Curah hujan tinggi pada masa puncak musim penghujan Desember 2018 ini juga menyebabkan perairan selatan keruh. Yang lebih fatal, air keruh itu dibarengi hanyutnya berton-ton sampah dari muara-muara sungai.
Hasil tangkapan ribuan nelayan pun menurun drastis. Padahal, saat ini adalah musimnya bawal putih, ubur-ubur, layur, dan udang.
Advertisement
Ketua Himpunan Nelayan Seluruh Indonesia (HNSI) Kabupaten Cilacap, Sarjono mengungkapkan, sampah yang hanyut dari hulu sungai ke laut itu menyebabkan nelayan semakin sulit memasang jaring.
Baca Juga
Jaring nelayan dipenuhi sampah yang semakin menumpuk. Sampah yang keluar dari muara sungai itu hanyut ke tengah laut setelah lama menumpuk di hulu sepanjang musim kemarau.

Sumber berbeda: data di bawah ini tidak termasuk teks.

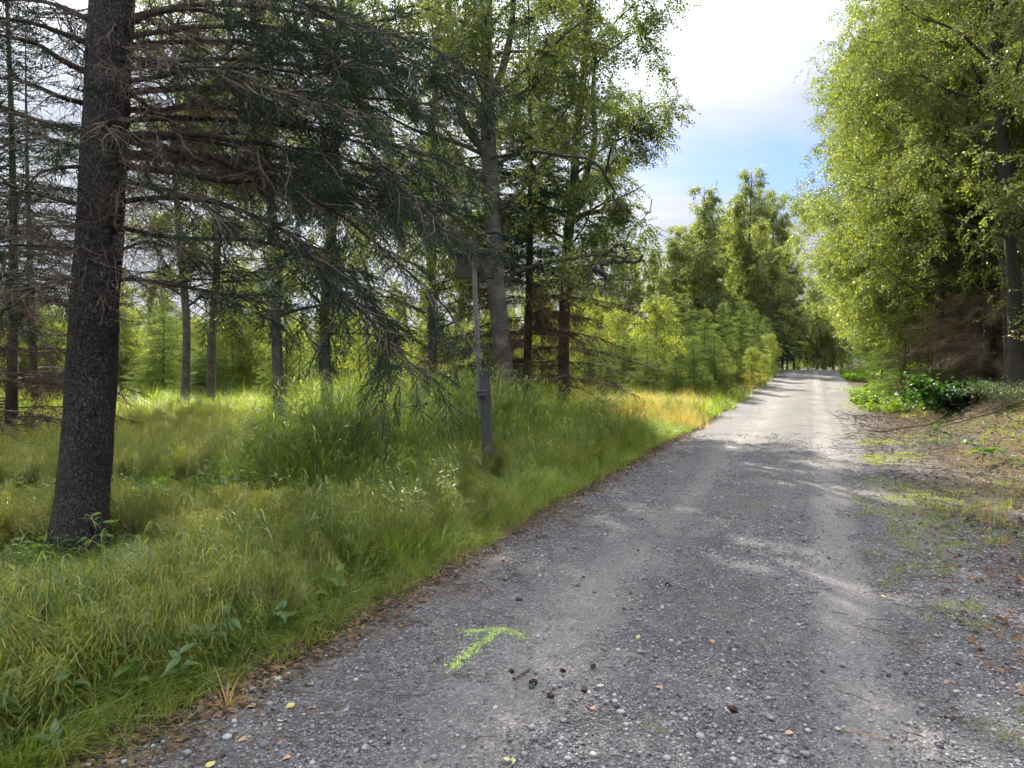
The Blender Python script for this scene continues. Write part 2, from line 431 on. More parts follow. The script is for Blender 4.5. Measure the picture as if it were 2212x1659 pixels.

“Jaring-jaring nggak dapat ikan, tetapi dapatnya sampah. Karena dari muara-muara itu semua keluar airnya. Air hujannya turun ke laut, membawa material sampah, jaringnya akhirnya kena sampah,” dia menerangkan, Kamis, 13 Desember 2018.
Akibatnya, wilayah tangkapan nelayan pun semakin sempit. Terutama untuk nelayan dengan perahu di bawah 10 gross ton. Mereka terpaksa lebih jauh meaut dengan risiko terjebak cuaca buruk.
Sampah plastik juga berdampak panjang. Sebab, plastik adalah jenis sampah laut yang tak bisa terurai.
Pencemaran Laut, Siapa Bertanggung Jawab?
Sampah yang menumpuk di dasar laut akan mengganggu biota laut. Karang, misalnya, tak akan tumbuh jika tertutup sampah plastik.
Efeknya pun kini semakin dirasakan oleh nelayan. Hasil tangkapan terus menurun dari tahun-ke tahun.
“Bukan hanya biota laut saja, semuanya turut merasakan. Harusnya kita sadar, sampah plastik itu, sangat berbahaya untuk biota laut. Harus kita jaga,” dia menegaskan.
Celakanya, selain berhadapan dengan masalah sampah laut, nelayan Cilacap juga menghadapi pencemaran dalam skala besar akibat aktifitas industri besar di Cilacap. Seringkali bahan bakar tercecer dan membuat ikan menjauh dari perairan Cilacap yang tercemar.
Dia mencontohkan, seringkali terjadi ceceran batu bara dan minyak di perairan pantai. Sesaat itu, ikan seolah raib.
“Sering itu kebocoran minyak di teluk penyu,” dia mengungkapkan.
Aktifitas industri besar juga membuat nelayan tersingkir dari wilayah tangkapan. Kapal-kapal buang jangkar di area yang sebelumnya adalah wilayah tangkapan tradisional.
Imbasnya, nelayan perahu kecil mesti menyingkir. Mereka menyabung nyawa lebih ke tengah laut meski perahunya tak layak.
“Hari ini saja ada kapal-kapal tanker, ada 10-an yang buang jangkar di wilayah tangkapan nelayan. Kalau nelayan menangkap di situ, risikonya jaringnya rusak kena jangkar atau baling-baling kapal,” dia menerangkan.
Karena itu, ia pun mengajak masyarakat, entah yang tinggal di pesisir maupun daratan untuk mulai belajar melestarikan alam. Cara paling mudah dan sederhana adalah dengan tidak membuang sampah sembarangan.
“Jangan lagi membuang sampah di sungai. Karena itu akan berefek jangka panjang,” dia menambahkan.